Один из них выехал вперед, направляясь к нам мерной поступью. Авад под защитой наших винтовок вышел на двести ярдов, чтобы встретиться с ним, и увидал, что тот принадлежал к племени сухур. Услыхав наши имена, он притворился пораженным. Это был летучий отряд из клана зебн-сухур, расположенного лагерем, как мы и рассчитывали, против Байра.
Али, взбешенный их вероломным нападением на нас, угрожал им всякими карами. Они угрюмо выслушали его тираду и заявили, что у племени бени-сахр существует обычай стрелять по чужеземцам. Али согласился, что у них, возможно, есть такой обычай, обычай неплохой в пустыне, но доказывал, что их нападение на нас с трех сторон без всякого предупреждения являлось предумышленной засадой.
Наши недавние недруги отправились в Баир, чтобы сообщить о нашем прибытии.
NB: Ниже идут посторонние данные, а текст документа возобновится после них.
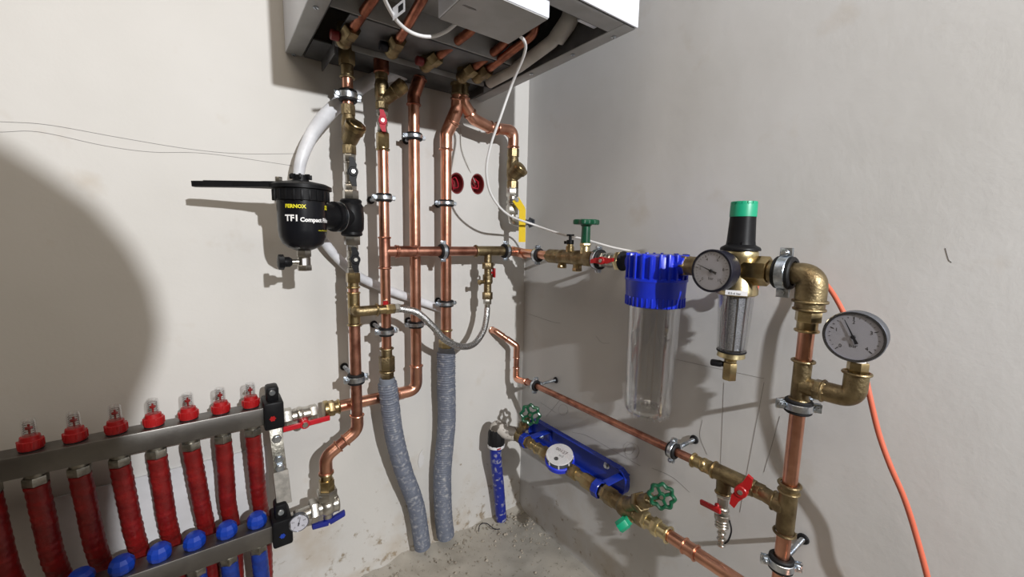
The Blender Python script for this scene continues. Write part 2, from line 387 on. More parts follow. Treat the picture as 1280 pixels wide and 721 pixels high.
# junction boxes in the wall
for c, lb in ((HB, 'dark red round junction box half hidden by the copper pipe'), (HC, 'dark red round junction box in open view on the wall')):
    t = thing('junction_box', lb, 'wall box', (c.x, 0.0, c.z), None)
    g = G(); rx, rz = 0.0205, 0.0265
    g.lathe((c.x, 0.046, c.z), -Y, [(0, 0.002), (0.0, 0.0205), (0.045, 0.0205), (0.045, 0.0188), (0.003, 0.0188), (0.003, 0.002)], 28, True, ref=X)
    for i in range(len(g.v)):
        g.v[i].z = c.z+(g.v[i].z-c.z)*rz/rx
    build('box_shell', g, 'box_red', t)
    for k in range(3):
        a = random.uniform(0, 6); build('wire', G().sweep(spline([c+V((0.012*math.cos(a), 0.04, 0.015*math.sin(a))), c+V((0.013*math.cos(a+2), 0.014, 0.014*math.sin(a+2))), c+V((0.01*math.cos(a+4), 0.010+0.004*k, 0.017*math.sin(a+4))), c+V((0.012*math.cos(a+5), 0.04, 0))], 6), 0.0014, 8), 'red_meter', t)

# ---------------------------------------------------------------- fittings library
SIDE = {}
def stack(parent, name, P0, axis, secs, m, label=None):
    """sections (t0, t1, r, kind) along the axis from P0: c cylinder, h hex, b bead, s sphere, k cone(r->r2)"""
    g = G(); a = V(axis).normalized(); P0 = V(P0)
    for s_ in secs:
        t0, t1, r, k = s_[:4]; p, q = P0+a*t0, P0+a*t1
        if k == 'c': g.cyl(p, q, r)
        elif k == 'h': g.hexn(p, q, r)
        elif k == 'o': g.lathe(p, a, [(0, r*0.94), ((q-p).length*0.15, r), ((q-p).length*0.85, r), ((q-p).length, r*0.94)], 8)
        elif k == 'b': g.bead((p+q)/2, a, r)
        elif k == 's': g.ball((p+q)/2, r, sq=abs((q-p).length/2/r), axis=a)
        elif k == 'k': g.cyl(p, q, r, r2=s_[4])
    return build(name, g, m, parent, label)
def vstack(parent, name, x_, y_, secs, m, label=None):
    """vertical sections (py_top, py_bottom, width_px, kind)"""
    out = []
    for s_ in secs:
        z0, z1 = zv(x_, y_, s_[0]), zv(x_, y_, s_[1]); r = rad(s_[2], (x_, y_, (z0+z1)/2))
        if s_[3] == 'h': r *= 1.08
        t = [-z0, -z1, r, s_[3]]
        if len(s_) > 4: t.append(rad(s_[4], (x_, y_, z1)))
        out.append(tuple(t))
    return stack(parent, name, (x_, y_, 0), -Z, out, m, label)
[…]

Наступила спокойная ночь. И вновь до нас донесся уверенный, спокойный гул тяжелых орудий Алленби, подготавливавших штурм Палестины. Под этот артиллерийский аккомпанемент мы рассказали в Баире старшине клана шейху Мифлеху, что мы прибыли сюда, чтобы совершить набег на округ Деръа, и были бы рады, если бы он с пятнадцатью соплеменниками на верблюдах присоединился к нам.
После нашей неудачи у племени хавейтат мы решили не разглашать полностью нашего плана, чтобы его опасность не отпугивала наших партизан. Однако Мифлех сразу согласился с явной поспешностью и охотой, обещая взять с собой пятнадцать лучших людей из племени.
Уже давно наступил мрак, когда наш караван, запасшись водой, покинул Баир. Мифлех считал нужным посетить могилу Эссада, предполагаемого предка клана, находившуюся недалеко от могилы Аннада. Шейх решил воспользоваться удобным случаем и добавить к потертой коллекции, находящейся на могиле Эссада, еще одну головную тесьму. Верный себе, он попросил нас добавить что-нибудь к его дарам. Я вручил ему мои дорогие украшения из Мекки из красного шелка, расшитые серебром. Расчетливый Мифлех заставил меня принять полпенни, чтобы иметь право говорить о купле. А когда через несколько недель я убедился, что украшение исчезло, он громко в моем присутствии стал распространяться о святотатстве безбожных шерари, обворовавших его предка, но Турки мог бы рассказать мне иное. Нас вывела из Вади-Баира крутая старая тропа. На вершине одного из кряжей мы расположились лагерем на ночь. Мы легли тесно друг возле друга и затихли, напрягая слух, чтобы уловить биение пульса орудий Алленби. Их говор казался красноречивым.
На следующий день мы свернули налево от горных кряжей Тлайтухвата и весь день двигались в виду их ясных, белых вершин.
Во время очередного ночного привала грохот орудий слышался отчетливо и громко. Арабы шептали:
— Они приближаются. Англичане наступают. Да пощадит Аллах людей под этим дождем.
Они с состраданием думали о турках, так долго бывших их притеснителями, которым ни теперь сочувствовали больше, благодаря их слабости, чем сильным иностранцам с их непонятной, действующей без разбора справедливостью.